▶ [Available data]:

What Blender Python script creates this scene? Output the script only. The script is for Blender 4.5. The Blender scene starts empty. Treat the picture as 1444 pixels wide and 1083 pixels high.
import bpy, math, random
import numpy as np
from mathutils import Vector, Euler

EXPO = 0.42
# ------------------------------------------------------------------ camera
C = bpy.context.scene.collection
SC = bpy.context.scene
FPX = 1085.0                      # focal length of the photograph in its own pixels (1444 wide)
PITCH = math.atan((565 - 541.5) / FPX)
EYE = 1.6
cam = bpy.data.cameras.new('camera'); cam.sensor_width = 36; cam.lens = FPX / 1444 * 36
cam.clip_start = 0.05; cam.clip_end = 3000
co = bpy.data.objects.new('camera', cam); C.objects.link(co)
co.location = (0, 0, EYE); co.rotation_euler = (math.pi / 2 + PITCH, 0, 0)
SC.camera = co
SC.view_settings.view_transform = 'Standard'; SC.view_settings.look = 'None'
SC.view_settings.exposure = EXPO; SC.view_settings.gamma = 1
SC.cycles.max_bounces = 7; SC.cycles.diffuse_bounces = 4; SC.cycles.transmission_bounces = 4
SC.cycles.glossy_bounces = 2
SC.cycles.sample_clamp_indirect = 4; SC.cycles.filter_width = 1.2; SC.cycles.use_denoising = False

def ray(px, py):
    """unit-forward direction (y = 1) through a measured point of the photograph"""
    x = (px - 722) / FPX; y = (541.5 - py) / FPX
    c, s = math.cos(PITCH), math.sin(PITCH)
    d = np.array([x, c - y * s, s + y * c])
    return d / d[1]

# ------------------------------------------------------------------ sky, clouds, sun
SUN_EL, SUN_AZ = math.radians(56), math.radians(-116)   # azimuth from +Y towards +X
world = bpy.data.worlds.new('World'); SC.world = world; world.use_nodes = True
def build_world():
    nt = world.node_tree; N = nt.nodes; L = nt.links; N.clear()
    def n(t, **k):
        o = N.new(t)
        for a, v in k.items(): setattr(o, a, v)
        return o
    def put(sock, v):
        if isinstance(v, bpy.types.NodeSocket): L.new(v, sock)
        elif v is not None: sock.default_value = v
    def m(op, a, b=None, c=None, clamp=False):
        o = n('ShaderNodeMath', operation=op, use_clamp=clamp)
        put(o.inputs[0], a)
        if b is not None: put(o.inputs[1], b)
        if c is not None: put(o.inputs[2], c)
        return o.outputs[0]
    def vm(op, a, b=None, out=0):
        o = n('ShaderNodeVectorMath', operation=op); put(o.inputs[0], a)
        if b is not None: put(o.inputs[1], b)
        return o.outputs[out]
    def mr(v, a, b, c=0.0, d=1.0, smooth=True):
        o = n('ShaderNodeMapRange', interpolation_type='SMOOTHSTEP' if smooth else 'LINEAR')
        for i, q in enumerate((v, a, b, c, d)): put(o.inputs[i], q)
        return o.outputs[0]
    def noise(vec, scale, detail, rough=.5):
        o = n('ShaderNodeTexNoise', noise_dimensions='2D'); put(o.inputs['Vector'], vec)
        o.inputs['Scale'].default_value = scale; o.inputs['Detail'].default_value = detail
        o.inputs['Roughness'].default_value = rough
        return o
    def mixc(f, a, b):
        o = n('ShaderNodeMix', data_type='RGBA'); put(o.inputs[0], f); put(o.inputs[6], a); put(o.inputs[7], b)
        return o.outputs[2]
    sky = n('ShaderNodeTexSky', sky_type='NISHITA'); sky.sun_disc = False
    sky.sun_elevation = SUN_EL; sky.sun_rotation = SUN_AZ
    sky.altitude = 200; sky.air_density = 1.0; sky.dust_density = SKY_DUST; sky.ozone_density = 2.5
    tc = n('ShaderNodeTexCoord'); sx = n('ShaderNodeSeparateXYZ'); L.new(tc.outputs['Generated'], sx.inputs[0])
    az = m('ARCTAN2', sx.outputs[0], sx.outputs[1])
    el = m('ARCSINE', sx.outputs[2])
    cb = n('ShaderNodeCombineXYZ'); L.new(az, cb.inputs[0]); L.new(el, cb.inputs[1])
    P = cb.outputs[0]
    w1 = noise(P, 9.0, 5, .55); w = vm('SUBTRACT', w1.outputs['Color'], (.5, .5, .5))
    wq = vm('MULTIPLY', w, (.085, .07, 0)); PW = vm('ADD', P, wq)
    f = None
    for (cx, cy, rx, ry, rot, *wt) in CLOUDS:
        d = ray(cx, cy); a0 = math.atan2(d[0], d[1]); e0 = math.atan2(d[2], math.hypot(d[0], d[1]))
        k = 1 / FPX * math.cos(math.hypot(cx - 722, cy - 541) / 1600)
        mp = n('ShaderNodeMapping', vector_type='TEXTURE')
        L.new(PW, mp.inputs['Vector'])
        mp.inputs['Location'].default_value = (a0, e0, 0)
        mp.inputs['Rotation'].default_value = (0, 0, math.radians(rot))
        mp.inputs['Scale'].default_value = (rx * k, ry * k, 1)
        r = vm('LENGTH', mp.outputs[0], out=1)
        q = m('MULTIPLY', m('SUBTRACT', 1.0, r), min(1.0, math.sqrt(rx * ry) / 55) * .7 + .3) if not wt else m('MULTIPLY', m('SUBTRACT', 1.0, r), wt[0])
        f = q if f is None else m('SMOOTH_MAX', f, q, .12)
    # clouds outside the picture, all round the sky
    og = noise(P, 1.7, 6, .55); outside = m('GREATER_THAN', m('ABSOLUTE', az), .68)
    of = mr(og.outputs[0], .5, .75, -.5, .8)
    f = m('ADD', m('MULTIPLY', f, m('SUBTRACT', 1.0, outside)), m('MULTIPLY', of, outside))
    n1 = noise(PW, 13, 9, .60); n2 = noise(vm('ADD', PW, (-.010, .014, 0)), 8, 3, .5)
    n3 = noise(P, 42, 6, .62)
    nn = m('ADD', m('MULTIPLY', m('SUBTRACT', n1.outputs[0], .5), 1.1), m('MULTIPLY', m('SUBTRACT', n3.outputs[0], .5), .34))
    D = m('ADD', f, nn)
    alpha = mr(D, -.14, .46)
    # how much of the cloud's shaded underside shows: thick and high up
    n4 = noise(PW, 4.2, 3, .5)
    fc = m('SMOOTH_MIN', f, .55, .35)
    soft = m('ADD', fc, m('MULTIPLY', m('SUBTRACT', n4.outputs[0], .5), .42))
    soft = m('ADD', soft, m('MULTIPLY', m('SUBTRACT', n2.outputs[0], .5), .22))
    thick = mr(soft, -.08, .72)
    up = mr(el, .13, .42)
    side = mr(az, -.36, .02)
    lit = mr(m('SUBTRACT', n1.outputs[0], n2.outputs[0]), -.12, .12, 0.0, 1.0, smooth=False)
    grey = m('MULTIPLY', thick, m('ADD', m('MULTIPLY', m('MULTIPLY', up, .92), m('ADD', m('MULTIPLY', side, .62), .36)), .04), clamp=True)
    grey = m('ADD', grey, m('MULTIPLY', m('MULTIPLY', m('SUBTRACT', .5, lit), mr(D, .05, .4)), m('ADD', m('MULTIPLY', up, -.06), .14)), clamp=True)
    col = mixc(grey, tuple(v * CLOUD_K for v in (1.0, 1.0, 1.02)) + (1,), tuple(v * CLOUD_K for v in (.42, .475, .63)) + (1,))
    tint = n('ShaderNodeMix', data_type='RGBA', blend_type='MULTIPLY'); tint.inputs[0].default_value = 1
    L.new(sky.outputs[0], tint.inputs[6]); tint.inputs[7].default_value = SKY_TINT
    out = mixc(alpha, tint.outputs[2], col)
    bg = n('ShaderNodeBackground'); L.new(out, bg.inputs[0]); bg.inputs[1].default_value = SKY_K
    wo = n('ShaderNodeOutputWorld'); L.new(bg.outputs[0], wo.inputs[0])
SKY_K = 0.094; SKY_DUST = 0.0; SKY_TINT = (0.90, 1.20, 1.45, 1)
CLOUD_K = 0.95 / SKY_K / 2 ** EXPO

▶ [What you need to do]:
Copy out only the lines running from the beginning of the data to the line with "return d / d[1]", both ends included.

▶ [Answer in full]:
What Blender Python script creates this scene? Output the script only. The script is for Blender 4.5. The Blender scene starts empty. Treat the picture as 1444 pixels wide and 1083 pixels high.
import bpy, math, random
import numpy as np
from mathutils import Vector, Euler

EXPO = 0.42
# ------------------------------------------------------------------ camera
C = bpy.context.scene.collection
SC = bpy.context.scene
FPX = 1085.0                      # focal length of the photograph in its own pixels (1444 wide)
PITCH = math.atan((565 - 541.5) / FPX)
EYE = 1.6
cam = bpy.data.cameras.new('camera'); cam.sensor_width = 36; cam.lens = FPX / 1444 * 36
cam.clip_start = 0.05; cam.clip_end = 3000
co = bpy.data.objects.new('camera', cam); C.objects.link(co)
co.location = (0, 0, EYE); co.rotation_euler = (math.pi / 2 + PITCH, 0, 0)
SC.camera = co
SC.view_settings.view_transform = 'Standard'; SC.view_settings.look = 'None'
SC.view_settings.exposure = EXPO; SC.view_settings.gamma = 1
SC.cycles.max_bounces = 7; SC.cycles.diffuse_bounces = 4; SC.cycles.transmission_bounces = 4
SC.cycles.glossy_bounces = 2
SC.cycles.sample_clamp_indirect = 4; SC.cycles.filter_width = 1.2; SC.cycles.use_denoising = False

def ray(px, py):
    """unit-forward direction (y = 1) through a measured point of the photograph"""
    x = (px - 722) / FPX; y = (541.5 - py) / FPX
    c, s = math.cos(PITCH), math.sin(PITCH)
    d = np.array([x, c - y * s, s + y * c])
    return d / d[1]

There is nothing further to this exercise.